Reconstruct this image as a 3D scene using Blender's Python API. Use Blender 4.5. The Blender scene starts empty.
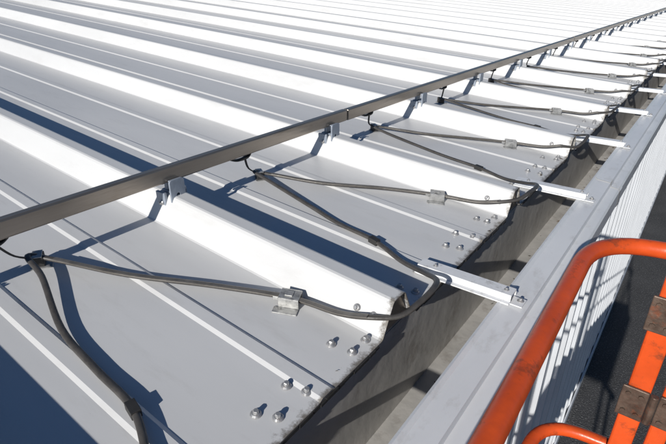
import bpy, bmesh, math, random
from mathutils import Vector, Matrix
random.seed(7)
S=0.484; CZ=4.26
SL=0.07            # roof pitch
EX=-0.68; PZ=-1.13 # eave edge, pan level (units of S, camera = origin)
PER=1.26; Y0=0.04
K0,K1=-5,66
def W(x,y,z): return Vector((x*S,y*S,z*S+CZ))
def RF(X,y,w): return (X,y,PZ+SL*(EX-X)+w)   # point above the roof pan
scene=bpy.context.scene
col=scene.collection
def link(o,parent=None):
    col.objects.link(o)
    if parent: o.parent=parent
    return o
def empty(n):
    o=bpy.data.objects.new(n,None); col.objects.link(o); return o
def mesh_obj(n,vs,fs,mat,parent=None,smooth=False,world=False,bevel=0):
    me=bpy.data.meshes.new(n)
    me.from_pydata([tuple(v) if world else tuple(W(*v)) for v in vs],[],fs)
    bm=bmesh.new(); bm.from_mesh(me)
    bmesh.ops.recalc_face_normals(bm,faces=bm.faces); bm.to_mesh(me); bm.free()
    if mat: me.materials.append(mat)
    if smooth:
        for p in me.polygons: p.use_smooth=True
    o=bpy.data.objects.new(n,me); link(o,parent)
    if bevel:
        m=o.modifiers.new('b','BEVEL'); m.width=bevel*S; m.segments=2; m.limit_method='ANGLE'
    return o
class MB:
    def __init__(s): s.v=[]; s.f=[]
    def add(s,v,f):
        n=len(s.v); s.v+=list(v); s.f+=[tuple(i+n for i in q) for q in f]
    def box(s,a,b,sh=None):
        x0,y0,z0=a;x1,y1,z1=b
        v=[(x0,y0,z0),(x1,y0,z0),(x1,y1,z0),(x0,y1,z0),(x0,y0,z1),(x1,y0,z1),(x1,y1,z1),(x0,y1,z1)]
        if sh: v=[sh(*p) for p in v]
        s.add(v,[(0,3,2,1),(4,5,6,7),(0,1,5,4),(1,2,6,5),(2,3,7,6),(3,0,4,7)])
    def sweep(s,pts,rx,rz,n=8,sq=2.0,cap=True,closed=False,up=Vector((0,0,1))):
        P=[Vector(p) for p in pts]; N=len(P)
        vs=[]
        for i,p in enumerate(P):
            if closed: t=P[(i+1)%N]-P[i-1]
            else: t=P[min(i+1,N-1)]-P[max(i-1,0)]
            t.normalize()
            u=up
            if abs(t.dot(u))>.97: u=Vector((1,0,0))
            a=t.cross(u).normalized(); b=a.cross(t).normalized()
            for j in range(n):
                th=2*math.pi*(j+.5)/n
                c,d=math.cos(th),math.sin(th)
                c=math.copysign(abs(c)**(2/sq),c); d=math.copysign(abs(d)**(2/sq),d)
                vs.append(tuple(p+a*c*rx+b*d*rz))
        fs=[]
        R=N if closed else N-1
        for i in range(R):
            for j in range(n):
                i2=(i+1)%N
                fs.append((i*n+j,i*n+(j+1)%n,i2*n+(j+1)%n,i2*n+j))
        if cap and not closed:
            fs.append(tuple(range(n))[::-1]); fs.append(tuple((N-1)*n+j for j in range(n)))
        s.add(vs,fs)
    def obj(s,n,mat,parent=None,**k): return mesh_obj(n,s.v,s.f,mat,parent,**k)
def catmull(P,sub=6):
    P=[Vector(p) for p in P]; out=[]
    for i in range(len(P)-1):
        a=P[max(i-1,0)];b=P[i];c=P[i+1];d=P[min(i+2,len(P)-1)]
        for k in range(sub):
            t=k/sub
            out.append(.5*((2*b)+(c-a)*t+(2*a-5*b+4*c-d)*t*t+(3*b-a-3*c+d)*t**3))
    out.append(P[-1]); return out
def fillet(P,r,closed=False,seg=8):
    P=[Vector(p) for p in P]; N=len(P); out=[]
    for i,p in enumerate(P):
        if not closed and i in(0,N-1): out.append(p); continue
        a=(P[i-1]-p); b=(P[(i+1)%N]-p); la,lb=a.length,b.length
        a.normalize(); b.normalize(); rr=min(r,la*.45,lb*.45)
        s0=p+a*rr; s1=p+b*rr
        for k in range(seg+1):
            t=k/seg; out.append((1-t)**2*s0+2*t*(1-t)*p+t*t*s1)
    return out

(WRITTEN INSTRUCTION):
From the listing above, return each line with the word "scene".

(RESULT OF THIS TASK):
Reconstruct this image as a 3D scene using Blender's Python API. Use Blender 4.5. The Blender scene starts empty.
scene=bpy.context.scene
col=scene.collection